Friday, October 25, 2013
Why Do People Resist Conspiracy Concept?
by Mike Parker
It is the human tendency to deny the reality of "conspiracy", even though all of human interaction is by definition a "conspiracy". Conspirators rely on this habit of denial, because it makes their conspiracies possible. As long as people are denying that conspiring is possible, then conspiring is guaranteed to be successful.
"Nobody would do that. Nobody would even think of doing that."
Men - intelligent men - who set forth to commit "crimes", or to accomplish things that other people would not approve of, are committed to finding the means of doing such things, in ways that "normal" people would not normally be ready to anticipate.
"Motive" is easy to suppose. A man steals from a bank. Motive: He wanted the money.
"Means", if it is done right, is not necessarily so easy to uncover. A man who points a gun at a bank teller has a straightforward means.
The most brilliant conspirators set their aims towards unusual thinking. The further that a plan is removed from normal thinking, the more valuable the proposition will be. Scads of crime films have been successful, working from the basis that surprising the audience with new and unexpected means of committing crimes will get their attention. Yet coming up with the most incredible means of committing crimes is in truth the foundation for the success of the deepest conspiracies that "normal" people think could never be possible.

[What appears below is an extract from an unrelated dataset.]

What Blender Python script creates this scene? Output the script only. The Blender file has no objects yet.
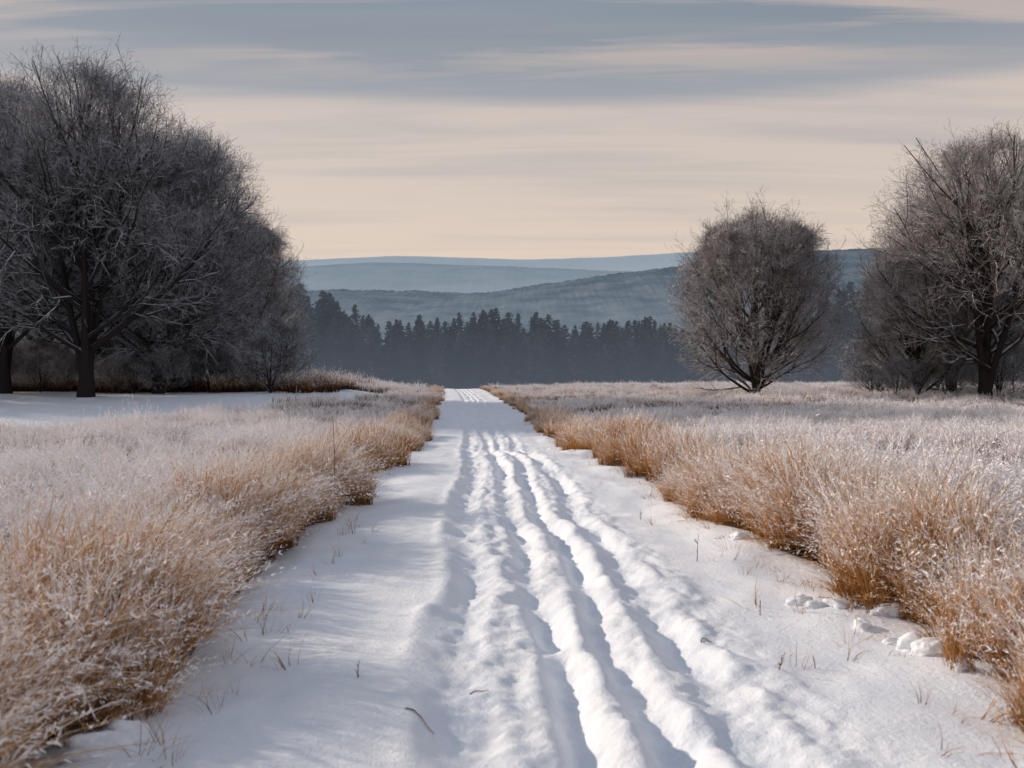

The credo of the most successful conspirators is this: "Make what you do so far removed from normal thinking that normal thinkers would never even consider it possible."
The most powerful and successful conspirators refuse to acknowledge that anything is impossible, and this is why they have been successful. They ride on the human tendency to accept everyday explanations for even the most deranged events.
Imagine a planet of free thinkers. People whose minds are capable of exploring every possible direction of human action, both great and "depraved". That is not Humanity, in general. That is better a description of the highest heights of the Illuminati. They ask themselves, "What would people NOT expect?" And they use that, to generate social change from unexpected directions.
Then they ask: "How can we prevent others from thinking the same way?"
It's simple: give them new toys, and create "world-ending" crises to worry about. Meanwhile actual world-killing crises unfold - and that means Japan.
So forth.
People in general do not feel happy about intrigue and conspiracy. They want to live their lives in peace, without worry. They want to be able to put their bag down, and attend to other business, without worrying that someone will steal their bag while they are otherwise involved.
The true Conspirators are by now so far ahead of commonplace thinking that what they are aiming at is not stealing the bag, but replacing it with their own bag, and telling you it's the one you just set down.
People are too easy to control.
"No one would ever do that. It's not possible. We can't do that. No one would ever want to do that. No one would think of that."
Maybe you wouldn't. And that's exactly why THEY did.
Why are people so resistant against truth? Or even fact?
I have spent much of my life trying to understand the blindness of normal humans.
For example, this very day I attempted to inform my colleagues that one or more of the nuclear reactors in Fukushima has been admitted to be in a meltdown state. This is a likely catastrophic development.
I might as well have been telling them the schedule for the #260 bus. They didn't know; they didn't care; and they didn't care to know.
Is it indifference? It is inertia? Is it lack of mental ability?
What is wrong? What is wrong with people? Why do they refuse to see?
Whatever it is, it is the means by which the conspirators have managed to succeed.